三条山の歴史
       
 つわものどもが夢のあと                               

 三条山(さんじょうやま)は当山の後ろに聳える急峻な山です。

  中ほどに三条平(
さんじょうだいら)と呼ばれる平地があり、ここにはかって南北朝の時代に
  葉山(はやま)城という城がありました。
  葉山城は、鳴子の里を見下ろす日当たりのよい場所にあり、その中心をなす三条古屋敷
  (
さんじょうふるやしき)は、長さ25間(40メートル)、横20間(32メートル)の堂々たるもの
  でした。

  葉山城は1335年に石塔義房(
いしとうよしふさ)によって築城されました。

  石塔義房は足利泰氏(
あしかがやすうじ)の孫に当り、父頼茂の代に石塔氏を名乗るようになった
  ようです。

  葉山城は多くの枝城(
えだじろ)を四囲に置き、多賀城にあった南朝側勢力に対しました。
  東は萩野館(湯山古館)と呼ばれた平城を川渡名生定の滝岸に配し、西は中山平南原の中山城に
  柏山相模守を配しました。

  その他に川渡山際の山際館(
やまぎわやかた)、馬場高場神社ほとりの大西館(おおにしやかた)、
  赤湯鷲ノ巣の小屋館(
こややかた)などが枝城として葉山城の周辺の防備にあったことを
  「風土記御用書出」に見ることが出来ます。

 奥州の大将に任ぜられた石塔義房は,一族郎党を引きつれ奥州に入ります。
  奥州全域を戦略的に見て、大崎から鳴子の郷に入り、この三条山の嶮を選び葉山城を構えた
  ものです。この地から石塔義房は葉山城を居城とし奥州管領として北朝軍を統率し、
  多賀城の南朝方を圧しました。

  北畠顕家が和泉石津の戦いで戦死すると、南朝側の動揺を見て多賀城を攻めます。
  石塔義房の多賀城占領により奥州における足利氏の支配が確立します。

 その後、葉山城は足利側の内紛により焼失しますが、その経緯は以下のように伝えられています。
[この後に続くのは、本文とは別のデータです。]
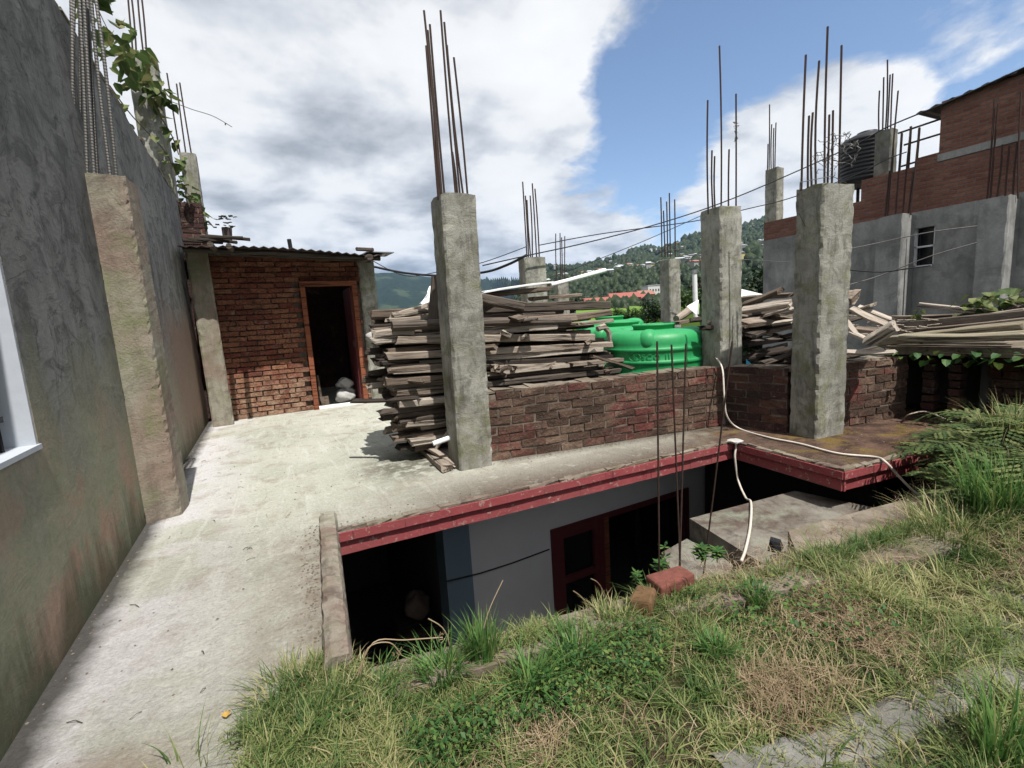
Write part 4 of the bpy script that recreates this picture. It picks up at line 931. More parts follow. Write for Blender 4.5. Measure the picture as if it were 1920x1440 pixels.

 「奥州を支配するものの、その後北朝側は足利尊氏方とその弟、足利直義方に別れて争いが
  起こった。石塔義房は長らく弟の足利直義方にあったため、この争いにおいても足利直義方に
  ついて戦った。

  足利尊氏方は、新たに斯波家兼(
しばいえかねを奥州探題に任じ奥州に送り込んだ。
  斯波家兼(
しばいえかね)は葉山城にあった石塔義房と対決するに及んだ。
  斯波家兼の軍勢は、軍評定のため川渡の伏見に集結し、やがて石塔義房方前線の枝城に
  攻め掛かかった。石塔義房方の軍勢は斯波家兼方を防ぎきれず、合戦原(川渡久田)に退いた。
  追撃してきた斯波方とこの地で大激戦になったが敗れ、葉山城に逃げ込んだ。

  防戦するも抗しきれず城は焼け落ち、一族もろとも討ち死した。
  三条山から流れ出る沢には、館の沢(
たてのさわ)や、御所水(ごしょのみず)と名づけられ、
  当山の他にもいくつかの寺院跡が残されています。城跡には土塁や礎石を巡らした一郭があり、
  郭内の石室に葉山権現が祀ってあり、“つわののどもが夢のあと”を偲ばせています。